Notas sobre o remake: como a Naughty Dog já havia polido suficientemente a engine, não houve necessidade de mudar muita coisa no terceiro jogo além de detalhes estéticos. Já que é assim, melhor aproveitar o parágrafo para considerações finais sobre a trilogia.
Voltando a minha infância, eu nunca cheguei a terminar nenhum dos três jogos. Talvez a grande oferta de games no console tenha me deixado com preguiça lá pela metade de cada um deles, porém sempre tive um apreço gigante por esse marsupial escroto e sua irmã nerd.

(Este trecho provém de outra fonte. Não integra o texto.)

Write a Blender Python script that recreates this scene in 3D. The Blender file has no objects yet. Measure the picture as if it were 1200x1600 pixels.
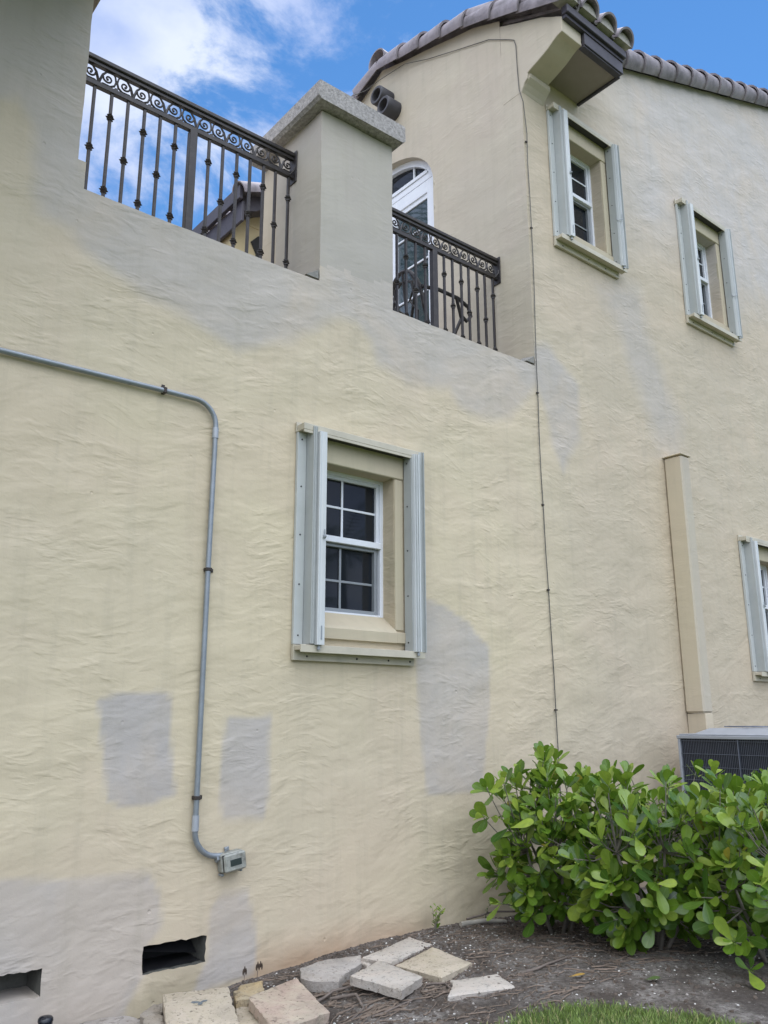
import bpy, math, random
import numpy as np
from mathutils import Vector, Matrix, noise as mnoise
R = math.radians
sc = bpy.context.scene
col = sc.collection

# ------------------------------------------------------------------ camera
cam_d = bpy.data.cameras.new('camera'); cam = bpy.data.objects.new('camera', cam_d); col.objects.link(cam)
cam_d.sensor_fit = 'VERTICAL'; cam_d.sensor_height = 24.0; cam_d.lens = 1301.6/1600*24.0
cam_d.clip_start = 0.05; cam_d.clip_end = 2000
rt = Vector((0.77384391, -0.63337119, -0.00255741)); up = Vector((-0.15085812, -0.18823484, 0.97046869)); fw = Vector((0.6151483, 0.75060548, 0.24121358))
M = Matrix((rt, up, -fw)).transposed().to_4x4(); M.translation = Vector((0, -4.6, 1.43))
cam.matrix_world = M
sc.camera = cam

# ------------------------------------------------------------------ world, sun, exposure
SUN_EL, SUN_AZ = R(57), R(62)          # azimuth from +y towards +x (behind the house, to the right)
sun_dir = Vector((math.sin(SUN_AZ)*math.cos(SUN_EL), math.cos(SUN_AZ)*math.cos(SUN_EL), math.sin(SUN_EL)))
w = bpy.data.worlds.new("World"); sc.world = w; w.use_nodes = True
nt = w.node_tree; nt.nodes.clear()
def N(nt, t, **k):
    n = nt.nodes.new(t)
    for a, b in k.items():
        if a.startswith('i_'): n.inputs[a[2:]].default_value = b
        else: setattr(n, a, b)
    return n
out = N(nt, 'ShaderNodeOutputWorld'); bg = N(nt, 'ShaderNodeBackground'); bg.inputs['Strength'].default_value = 0.13
sky = N(nt, 'ShaderNodeTexSky', sky_type='NISHITA', sun_disc=False, sun_elevation=SUN_EL, sun_rotation=SUN_AZ, air_density=1.0, dust_density=0.0, ozone_density=2.5)
tc = N(nt, 'ShaderNodeTexCoord')
mp = N(nt, 'ShaderNodeMapping'); mp.inputs['Scale'].default_value = (1.0, 1.0, 1.5); mp.inputs['Location'].default_value = (0.35, 0.1, 0.25)
nt.links.new(tc.outputs['Generated'], mp.inputs['Vector'])
n1 = N(nt, 'ShaderNodeTexNoise'); n1.inputs['Scale'].default_value = 5.5; n1.inputs['Detail'].default_value = 9; n1.inputs['Roughness'].default_value = 0.63; n1.inputs['Distortion'].default_value = 0.35
nt.links.new(mp.outputs[0], n1.inputs['Vector'])
vd = N(nt, 'ShaderNodeVectorMath', operation='DOT_PRODUCT')
az = R(-112); vd.inputs[1].default_value = (math.sin(az), math.cos(az), 0.0)
nt.links.new(tc.outputs['Generated'], vd.inputs[0])
mr = N(nt, 'ShaderNodeMapRange'); mr.inputs['From Min'].default_value = -0.74; mr.inputs['From Max'].default_value = -0.50; mr.inputs['To Min'].default_value = -0.16; mr.inputs['To Max'].default_value = 0.20
nt.links.new(vd.outputs['Value'], mr.inputs['Value'])
ad = N(nt, 'ShaderNodeMath', operation='ADD'); nt.links.new(n1.outputs['Fac'], ad.inputs[0]); nt.links.new(mr.outputs[0], ad.inputs[1])
cm = N(nt, 'ShaderNodeMapRange', interpolation_type='SMOOTHSTEP'); cm.inputs['From Min'].default_value = 0.46; cm.inputs['From Max'].default_value = 0.64
nt.links.new(ad.outputs[0], cm.inputs['Value'])
n2 = N(nt, 'ShaderNodeTexNoise'); n2.inputs['Scale'].default_value = 7.0; n2.inputs['Detail'].default_value = 7
nt.links.new(mp.outputs[0], n2.inputs['Vector'])
cr = N(nt, 'ShaderNodeMapRange'); cr.inputs['From Min'].default_value = 0.42; cr.inputs['From Max'].default_value = 0.66
nt.links.new(n2.outputs['Fac'], cr.inputs['Value'])
cc = N(nt, 'ShaderNodeMix', data_type='RGBA'); cc.inputs[6].default_value = (3.6, 4.5, 7.0, 1); cc.inputs[7].default_value = (6.0, 6.6, 8.0, 1)
nt.links.new(cr.outputs[0], cc.inputs['Factor'])
mx = N(nt, 'ShaderNodeMix', data_type='RGBA')
hs = N(nt, 'ShaderNodeHueSaturation'); hs.inputs['Saturation'].default_value = 1.22; hs.inputs['Value'].default_value = 1.16
nt.links.new(sky.outputs[0], hs.inputs['Color'])
# unseen clouds overhead and behind the viewer, boosted as fill for the shaded wall
vz = N(nt, 'ShaderNodeVectorMath', operation='DOT_PRODUCT'); vz.inputs[1].default_value = (math.sin(R(-145))*.45, math.cos(R(-145))*.45, .85); nt.links.new(tc.outputs['Generated'], vz.inputs[0])
mb_ = N(nt, 'ShaderNodeMapRange'); mb_.inputs['From Min'].default_value = 0.40; mb_.inputs['From Max'].default_value = 0.95; mb_.inputs['To Min'].default_value = 0.0; mb_.inputs['To Max'].default_value = 1.0
nt.links.new(vz.outputs['Value'], mb_.inputs['Value'])
bm_ = N(nt, 'ShaderNodeMix', data_type='RGBA'); bm_.inputs[6].default_value = (1, 1, 1, 1); bm_.inputs[7].default_value = (5.5, 5.0, 4.0, 1); nt.links.new(mb_.outputs[0], bm_.inputs['Factor'])
sc_ = N(nt, 'ShaderNodeVectorMath', operation='MULTIPLY'); nt.links.new(cc.outputs[2], sc_.inputs[0]); nt.links.new(bm_.outputs[2], sc_.inputs[1])
nt.links.new(cm.outputs[0], mx.inputs['Factor']); nt.links.new(hs.outputs[0], mx.inputs[6]); nt.links.new(sc_.outputs[0], mx.inputs[7])
nt.links.new(mx.outputs[2], bg.inputs['Color']); nt.links.new(bg.outputs[0], out.inputs['Surface'])

sl = bpy.data.lights.new('sun', 'SUN'); sun = bpy.data.objects.new('sun', sl); col.objects.link(sun)
sl.energy = 3.0; sl.angle = R(0.5); sl.color = (1.0, 0.95, 0.88)
sun.rotation_euler = sun_dir.to_track_quat('Z', 'Y').to_euler()
sc.view_settings.view_transform = 'Standard'; sc.view_settings.look = 'None'; sc.view_settings.gamma = 1; sc.view_settings.exposure = 0.10
sc.cycles.max_bounces = 8; sc.cycles.diffuse_bounces = 4; sc.cycles.transparent_max_bounces = 8

# ------------------------------------------------------------------ helpers
def tag(o, label=None, cat=None, group=None, kind=None):
    if label: o['label'] = label
    if cat: o['category'] = cat
    if group: o['group'] = group
    if kind: o['kind'] = kind
    return o
def empty(name, loc, label, cat, group=None):
    o = bpy.data.objects.new(name, None); o.location = loc; col.objects.link(o); o.empty_display_size = .2
    return tag(o, label, cat, group)
def mkobj(name, verts, faces, mat, parent=None, smooth=False, loc=None):
    me = bpy.data.meshes.new(name); me.from_pydata([tuple(v) for v in verts], [], [tuple(f) for f in faces]); me.update()
    if mat is not None:
        for m in (mat if isinstance(mat, (list, tuple)) else [mat]): me.materials.append(m)
    if smooth: me.polygons.foreach_set('use_smooth', [True]*len(me.polygons))
    o = bpy.data.objects.new(name, me); col.objects.link(o)
    if parent is not None:
        o.parent = parent
        o.matrix_parent_inverse = Matrix.Identity(4)
        # vertices are given in world space: cancel the parents' offset
        off = Vector((0, 0, 0)); p = parent
        while p is not None: off += p.location; p = p.parent
        o.location = -off
    return o
class MB:
    def __init__(s): s.v = []; s.f = []; s.mi = []
    def add(s, v, f, mi=0):
        b = len(s.v); s.v += [Vector(p) for p in v]; s.f += [[i+b for i in q] for q in f]; s.mi += [mi]*len(f); return s
    def box(s, x0, x1, y0, y1, z0, z1, mi=0):
        v = [(x, y, z) for z in (z0, z1) for y in (y0, y1) for x in (x0, x1)]
        return s.add(v, [(0,2,3,1),(4,5,7,6),(0,1,5,4),(2,6,7,3),(0,4,6,2),(1,3,7,5)], mi)
    def bbox(s, x0, x1, y0, y1, z0, z1, b=.004, mi=0):
        # chamfered box
        c = [(x0,x1),(y0,y1),(z0,z1)]
        vs = []; idx = {}
        for i in (0,1):
            for j in (0,1):
                for k in (0,1):
                    p = [c[0][i], c[1][j], c[2][k]]; sg = [1 if t == 0 else -1 for t in (i,j,k)]
                    for a in range(3):
                        q = list(p)
                        for d in range(3):
                            if d != a: q[d] += sg[d]*b
                        idx[(i,j,k,a)] = len(vs); vs.append(q)
        # vertex (i,j,k,a) lies on the face... a = axis whose face it touches
        f = []
        def o2(a, val, ring): return [idx[(r[0], r[1], r[2], a)] for r in ring]
        rings = {0: lambda t: [(t,0,0),(t,1,0),(t,1,1),(t,0,1)], 1: lambda t: [(0,t,0),(0,t,1),(1,t,1),(1,t,0)], 2: lambda t: [(0,0,t),(1,0,t),(1,1,t),(0,1,t)]}
        for a in range(3):
            for t in (0,1):
                r = o2(a, t, rings[a](t)); f.append(r if t else r[::-1])
        for a in range(3):
            b1, c1 = [d for d in range(3) if d != a]
            for u in (0,1):
                for v_ in (0,1):
                    k0 = [0,0,0]; k1 = [0,0,0]; k0[a] = 0; k1[a] = 1; k0[b1] = k1[b1] = u; k0[c1] = k1[c1] = v_
                    f.append([idx[(*k0, b1)], idx[(*k1, b1)], idx[(*k1, c1)], idx[(*k0, c1)]])
        for i in (0,1):
            for j in (0,1):
                for k in (0,1): f.append([idx[(i,j,k,0)], idx[(i,j,k,1)], idx[(i,j,k,2)]])
        return s.add(vs, f, mi)
    def prism(s, prof, axis, a0, a1, mi=0):
        # prof: 2D points, extruded along axis ('x': (y,z), 'y': (x,z), 'z': (x,y))
        def P(p, a): return {'x': (a, p[0], p[1]), 'y': (p[0], a, p[1]), 'z': (p[0], p[1], a)}[axis]
        n = len(prof); v = [P(p, a0) for p in prof] + [P(p, a1) for p in prof]
        f = [(i, (i+1) % n, n+(i+1) % n, n+i) for i in range(n)] + [tuple(range(n))[::-1], tuple(range(n, 2*n))]
        return s.add(v, f, mi)
    def tube(s, pts, r, n=8, cap=True, mi=0):
        pts = [Vector(p) for p in pts]; k = len(pts); rr = r if isinstance(r, (list, tuple)) else [r]*k
        v = []; prev = None
        for i, p in enumerate(pts):
            t = (pts[min(i+1, k-1)]-pts[max(i-1, 0)])
            if t.length < 1e-9: t = Vector((0,0,1))
            t.normalize()
            if prev is None:
                a = Vector((0,0,1)) if abs(t.z) < .9 else Vector((1,0,0)); u = t.cross(a).normalized()
            else:
                u = (prev - t*prev.dot(t)); u = u.normalized() if u.length > 1e-6 else t.orthogonal().normalized()
            prev = u; w_ = t.cross(u)
            for j in range(n):
                a = 2*math.pi*j/n; v.append(p + (u*math.cos(a)+w_*math.sin(a))*rr[i])
        f = [(i*n+j, i*n+(j+1) % n, (i+1)*n+(j+1) % n, (i+1)*n+j) for i in range(k-1) for j in range(n)]
        if cap: f += [tuple(range(n))[::-1], tuple(range((k-1)*n, k*n))]
        return s.add(v, f, mi)
    def lathe(s, base, axis, prof, n=12, mi=0):
        # prof: list of (r, h) along axis from base
        axis = Vector(axis).normalized(); u = axis.orthogonal().normalized(); w_ = axis.cross(u); base = Vector(base)
        v = []
        for r, h in prof:
            for j in range(n):
                a = 2*math.pi*(j+.5)/n; v.append(base+axis*h+(u*math.cos(a)+w_*math.sin(a))*r)
        k = len(prof)
        f = [(i*n+j, i*n+(j+1) % n, (i+1)*n+(j+1) % n, (i+1)*n+j) for i in range(k-1) for j in range(n)]
        f += [tuple(range(n))[::-1], tuple(range((k-1)*n, k*n))]
        return s.add(v, f, mi)
    def build(s, name, mat, parent=None, smooth=False, shift=None):
        v = s.v if shift is None else [p+Vector(shift) for p in s.v]
        o = mkobj(name, v, s.f, mat, parent, smooth)
        if any(s.mi): o.data.polygons.foreach_set('material_index', s.mi)
        # consistent outward normals
        import bmesh
        bm = bmesh.new(); bm.from_mesh(o.data); bmesh.ops.recalc_face_normals(bm, faces=bm.faces); bm.to_mesh(o.data); bm.free()
        return o
def edge_smooth(o, ang=35):
    me = o.data; me.polygons.foreach_set('use_smooth', [True]*len(me.polygons))
    try: me.set_sharp_from_angle(angle=R(ang))
    except Exception: pass
    return o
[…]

O foco pelo detalhe mostra o motivo da sua desenvolvedora hoje ser o principal trunfo da Sony em relação a seus concorrentes. Desde os movimentos do Crash até o design das fases, tudo parece feito com muito cuidado e possivelmente com diversos playtests até chegarem ao resultado ideal.
Os remakes da Vicarious Visions, que já haviam trabalhado em alguns jogos da série no início dos anos 2000, trouxeram de volta o clássico da maneira mais acurada possível. É óbvio que por não usarem a mesma engine e basicamente terem reconstruído cada jogo do zero, o trabalho deles não ficou perfeito, porém conseguiu emular e melhorar na medida do possível a série, de modo que o resultado em vendas e de avaliações foi muito maior do que o esperado por eles.
O mais incrível de tudo é ver como não mudaram quase nada, o que mostra que jogos com 20 anos de idade conseguiram ser trazidos para a geração atual como lançamentos, sem poréns. Tá certo que tiveram que cortar o seu preço, mas não tira em nada o mérito das duas empresas responsáveis por ambas as versões dos jogos.
O gênero de plataforma tem voltado com tudo nos dias atuais, com jogos como Ratchet & Clank, Skylar & Plux e Yooka-Laylee. Seria muito triste que Crash não fizesse parte desse revival.
Agora só falta uma máquina do tempo pra eu voltar pra 97 e terminar o Crash 2 antes de devolver pra locadora… =)
OBS: Esse review foi feito usando uma cópia de Crash Bandicoot N Sane Trilogy, providenciada pelo meu próprio bolso.
Tá achando que eu ganho cópia de review?